Tuesday, March 17, 2009
Biography: Lucebert
Lucebert (Lubertus Jacobus Swaanswijk) is possibly The Netherlands’ most prominent post-World War II poet. He was a member of the late-1940s Dutch Experimental Group, which preceded the CoBrA group and included writers and visual artists. CoBrA, which existed for a few years around 1950, also was multidisciplinary, and Lucebert participated primarily as a poet who illustrated his poems. It was his success as a poet that gave Lucebert in the late 1950s the financial means to paint in oils. The figurative expressionism and elementary figuration of his paintings and drawings fit in easily with CoBrA, though his work was more narrative and satirical with connections to Francis Bacon’s portraiture and George Grosz’s and Otto Dix’s biting depiction of humanity. In the United States, Lucebert’s work is in New York’s Guggenheim Museum and Museum of Modern Art and Florida’s Fort Lauderdale Museum of Art.

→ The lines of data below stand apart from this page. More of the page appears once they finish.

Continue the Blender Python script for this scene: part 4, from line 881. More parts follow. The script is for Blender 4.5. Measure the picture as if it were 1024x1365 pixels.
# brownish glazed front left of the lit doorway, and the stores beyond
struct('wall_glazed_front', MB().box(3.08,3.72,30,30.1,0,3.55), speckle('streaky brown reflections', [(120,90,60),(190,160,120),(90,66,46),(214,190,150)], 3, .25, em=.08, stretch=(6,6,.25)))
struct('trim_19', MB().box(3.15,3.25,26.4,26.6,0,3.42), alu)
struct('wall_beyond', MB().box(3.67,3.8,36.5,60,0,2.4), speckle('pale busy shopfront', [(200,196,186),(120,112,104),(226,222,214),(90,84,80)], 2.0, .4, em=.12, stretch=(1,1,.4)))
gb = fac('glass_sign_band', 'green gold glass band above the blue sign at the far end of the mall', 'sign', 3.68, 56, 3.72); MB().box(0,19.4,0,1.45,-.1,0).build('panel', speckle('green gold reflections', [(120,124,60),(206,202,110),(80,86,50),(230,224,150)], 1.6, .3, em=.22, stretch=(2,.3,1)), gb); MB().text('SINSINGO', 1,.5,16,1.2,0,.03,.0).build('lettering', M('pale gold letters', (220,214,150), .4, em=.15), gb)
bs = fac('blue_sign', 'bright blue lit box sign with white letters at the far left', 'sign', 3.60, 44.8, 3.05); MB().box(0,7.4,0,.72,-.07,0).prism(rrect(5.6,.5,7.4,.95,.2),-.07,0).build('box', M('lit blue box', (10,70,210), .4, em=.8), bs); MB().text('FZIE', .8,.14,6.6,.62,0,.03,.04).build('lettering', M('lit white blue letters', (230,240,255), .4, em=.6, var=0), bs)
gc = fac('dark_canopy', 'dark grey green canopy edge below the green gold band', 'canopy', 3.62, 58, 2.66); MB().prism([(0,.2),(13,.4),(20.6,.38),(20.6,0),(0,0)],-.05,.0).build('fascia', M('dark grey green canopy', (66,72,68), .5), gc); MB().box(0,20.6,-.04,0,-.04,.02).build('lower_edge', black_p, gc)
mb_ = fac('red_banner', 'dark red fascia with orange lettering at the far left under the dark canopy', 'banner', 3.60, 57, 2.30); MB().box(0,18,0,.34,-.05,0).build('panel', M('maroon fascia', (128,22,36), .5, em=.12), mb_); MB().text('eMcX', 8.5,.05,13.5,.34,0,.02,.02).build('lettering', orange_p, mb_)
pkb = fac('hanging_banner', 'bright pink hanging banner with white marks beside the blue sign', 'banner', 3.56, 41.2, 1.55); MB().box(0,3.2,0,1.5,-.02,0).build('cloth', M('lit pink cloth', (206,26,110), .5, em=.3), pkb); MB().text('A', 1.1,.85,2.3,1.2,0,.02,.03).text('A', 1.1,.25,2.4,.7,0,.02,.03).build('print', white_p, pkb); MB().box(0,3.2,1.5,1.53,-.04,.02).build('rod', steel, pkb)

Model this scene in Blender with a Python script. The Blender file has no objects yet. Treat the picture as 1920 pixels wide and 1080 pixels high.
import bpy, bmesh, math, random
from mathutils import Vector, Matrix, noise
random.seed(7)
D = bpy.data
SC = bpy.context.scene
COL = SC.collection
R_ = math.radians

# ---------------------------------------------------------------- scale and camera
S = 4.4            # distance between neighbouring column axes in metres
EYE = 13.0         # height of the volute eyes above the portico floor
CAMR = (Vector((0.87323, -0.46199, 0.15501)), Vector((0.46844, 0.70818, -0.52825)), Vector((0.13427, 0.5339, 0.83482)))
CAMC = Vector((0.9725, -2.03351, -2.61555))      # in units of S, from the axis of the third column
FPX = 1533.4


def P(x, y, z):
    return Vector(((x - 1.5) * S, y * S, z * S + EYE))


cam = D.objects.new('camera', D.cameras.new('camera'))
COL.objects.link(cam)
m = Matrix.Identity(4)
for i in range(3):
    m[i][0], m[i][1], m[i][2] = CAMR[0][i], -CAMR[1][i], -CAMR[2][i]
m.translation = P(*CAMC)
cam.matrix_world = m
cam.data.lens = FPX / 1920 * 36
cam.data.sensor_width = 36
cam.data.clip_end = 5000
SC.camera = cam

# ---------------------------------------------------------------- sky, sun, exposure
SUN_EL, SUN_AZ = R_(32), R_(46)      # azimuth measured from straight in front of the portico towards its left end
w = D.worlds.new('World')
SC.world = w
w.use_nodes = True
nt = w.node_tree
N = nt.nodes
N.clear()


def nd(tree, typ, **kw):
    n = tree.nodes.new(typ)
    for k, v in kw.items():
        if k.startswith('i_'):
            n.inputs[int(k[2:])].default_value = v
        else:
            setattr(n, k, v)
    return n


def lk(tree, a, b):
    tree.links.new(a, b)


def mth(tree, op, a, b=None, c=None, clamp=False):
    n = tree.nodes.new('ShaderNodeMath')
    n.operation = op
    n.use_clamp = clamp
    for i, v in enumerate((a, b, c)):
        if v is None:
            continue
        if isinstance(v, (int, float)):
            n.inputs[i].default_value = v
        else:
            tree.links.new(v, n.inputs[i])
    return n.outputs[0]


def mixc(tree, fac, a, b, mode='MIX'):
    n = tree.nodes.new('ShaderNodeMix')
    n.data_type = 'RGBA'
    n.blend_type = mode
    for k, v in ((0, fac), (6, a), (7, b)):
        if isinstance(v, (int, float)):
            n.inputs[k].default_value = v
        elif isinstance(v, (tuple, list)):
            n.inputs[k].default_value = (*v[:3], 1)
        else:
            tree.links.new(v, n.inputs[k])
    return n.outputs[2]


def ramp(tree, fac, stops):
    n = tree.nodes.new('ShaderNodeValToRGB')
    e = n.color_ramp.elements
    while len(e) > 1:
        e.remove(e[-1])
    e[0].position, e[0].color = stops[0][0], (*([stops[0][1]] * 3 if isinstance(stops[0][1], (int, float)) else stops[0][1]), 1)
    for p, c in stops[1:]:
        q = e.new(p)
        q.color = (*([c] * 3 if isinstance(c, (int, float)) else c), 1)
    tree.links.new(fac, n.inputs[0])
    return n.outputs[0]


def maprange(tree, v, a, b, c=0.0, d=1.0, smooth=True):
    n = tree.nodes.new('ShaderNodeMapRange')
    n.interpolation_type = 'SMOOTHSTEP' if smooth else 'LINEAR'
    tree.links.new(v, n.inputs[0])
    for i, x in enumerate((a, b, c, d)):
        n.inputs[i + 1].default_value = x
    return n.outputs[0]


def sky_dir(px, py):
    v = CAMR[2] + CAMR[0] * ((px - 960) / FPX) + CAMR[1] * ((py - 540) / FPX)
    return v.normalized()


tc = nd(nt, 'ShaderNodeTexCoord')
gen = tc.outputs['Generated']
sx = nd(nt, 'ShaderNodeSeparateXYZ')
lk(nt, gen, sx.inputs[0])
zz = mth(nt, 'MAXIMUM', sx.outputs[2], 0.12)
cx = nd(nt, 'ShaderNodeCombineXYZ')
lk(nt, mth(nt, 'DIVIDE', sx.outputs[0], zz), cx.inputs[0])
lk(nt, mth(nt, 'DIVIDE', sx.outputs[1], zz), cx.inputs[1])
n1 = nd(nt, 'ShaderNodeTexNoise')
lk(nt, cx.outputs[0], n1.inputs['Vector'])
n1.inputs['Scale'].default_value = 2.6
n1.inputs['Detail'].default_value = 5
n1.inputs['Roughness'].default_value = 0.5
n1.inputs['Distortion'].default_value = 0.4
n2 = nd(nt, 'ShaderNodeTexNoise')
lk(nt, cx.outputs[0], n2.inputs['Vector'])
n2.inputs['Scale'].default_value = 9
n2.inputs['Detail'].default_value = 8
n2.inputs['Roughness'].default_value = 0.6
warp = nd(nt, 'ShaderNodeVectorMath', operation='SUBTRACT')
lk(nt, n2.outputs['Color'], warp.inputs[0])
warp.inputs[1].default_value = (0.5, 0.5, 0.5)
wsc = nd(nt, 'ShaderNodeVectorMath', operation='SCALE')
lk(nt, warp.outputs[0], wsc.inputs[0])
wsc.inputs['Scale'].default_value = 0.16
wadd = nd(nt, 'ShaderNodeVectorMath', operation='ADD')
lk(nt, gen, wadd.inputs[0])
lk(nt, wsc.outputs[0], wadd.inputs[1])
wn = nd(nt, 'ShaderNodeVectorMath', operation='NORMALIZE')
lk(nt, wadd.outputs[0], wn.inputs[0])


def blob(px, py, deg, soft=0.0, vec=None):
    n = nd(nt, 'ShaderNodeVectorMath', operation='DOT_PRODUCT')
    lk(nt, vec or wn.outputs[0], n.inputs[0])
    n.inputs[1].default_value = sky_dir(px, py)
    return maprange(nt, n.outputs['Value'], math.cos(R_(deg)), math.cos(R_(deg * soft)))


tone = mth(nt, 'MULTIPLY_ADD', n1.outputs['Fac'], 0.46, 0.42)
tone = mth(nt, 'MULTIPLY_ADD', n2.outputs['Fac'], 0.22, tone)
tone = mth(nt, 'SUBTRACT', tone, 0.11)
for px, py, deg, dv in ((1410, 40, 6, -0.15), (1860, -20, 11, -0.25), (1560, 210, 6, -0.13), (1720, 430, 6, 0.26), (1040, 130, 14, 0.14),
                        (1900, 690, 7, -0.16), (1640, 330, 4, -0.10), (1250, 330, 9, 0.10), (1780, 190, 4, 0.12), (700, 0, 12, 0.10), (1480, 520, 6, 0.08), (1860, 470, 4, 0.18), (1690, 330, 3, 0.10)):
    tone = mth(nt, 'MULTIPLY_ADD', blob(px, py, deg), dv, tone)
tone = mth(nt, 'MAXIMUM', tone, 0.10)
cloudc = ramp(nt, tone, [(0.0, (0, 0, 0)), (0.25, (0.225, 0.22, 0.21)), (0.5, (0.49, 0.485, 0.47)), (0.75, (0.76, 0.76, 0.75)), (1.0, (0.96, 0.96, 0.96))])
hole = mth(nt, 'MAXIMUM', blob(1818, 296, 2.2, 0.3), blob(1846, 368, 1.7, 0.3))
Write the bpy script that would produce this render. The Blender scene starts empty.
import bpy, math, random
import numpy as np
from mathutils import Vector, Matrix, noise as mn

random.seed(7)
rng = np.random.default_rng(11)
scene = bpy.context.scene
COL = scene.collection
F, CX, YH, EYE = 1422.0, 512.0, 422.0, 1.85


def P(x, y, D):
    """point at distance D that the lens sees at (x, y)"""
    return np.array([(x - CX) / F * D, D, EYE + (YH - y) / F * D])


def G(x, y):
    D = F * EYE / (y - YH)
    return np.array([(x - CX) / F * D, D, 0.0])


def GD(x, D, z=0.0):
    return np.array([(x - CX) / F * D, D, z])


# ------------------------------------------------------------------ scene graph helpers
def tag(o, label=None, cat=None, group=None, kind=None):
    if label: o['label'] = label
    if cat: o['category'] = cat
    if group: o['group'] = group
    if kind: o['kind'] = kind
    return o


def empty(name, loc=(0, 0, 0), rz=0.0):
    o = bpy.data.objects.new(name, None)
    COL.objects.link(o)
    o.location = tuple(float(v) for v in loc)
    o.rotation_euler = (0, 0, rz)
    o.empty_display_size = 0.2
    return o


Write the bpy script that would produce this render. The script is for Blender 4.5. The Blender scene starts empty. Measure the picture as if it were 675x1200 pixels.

His work also is in museums across Europe, including Amsterdam’s Stedelijk Museum and CoBrA Museum, the Tate Gallery in London and the National Gallery of Ireland in Dublin. Lucebert participated in Germany’s Kassel Dokumenta and at the 1962 Venice Biennale won a major prize for his graphic work. In 1986, the Stedelijk Museum acquired more than 800 of his works.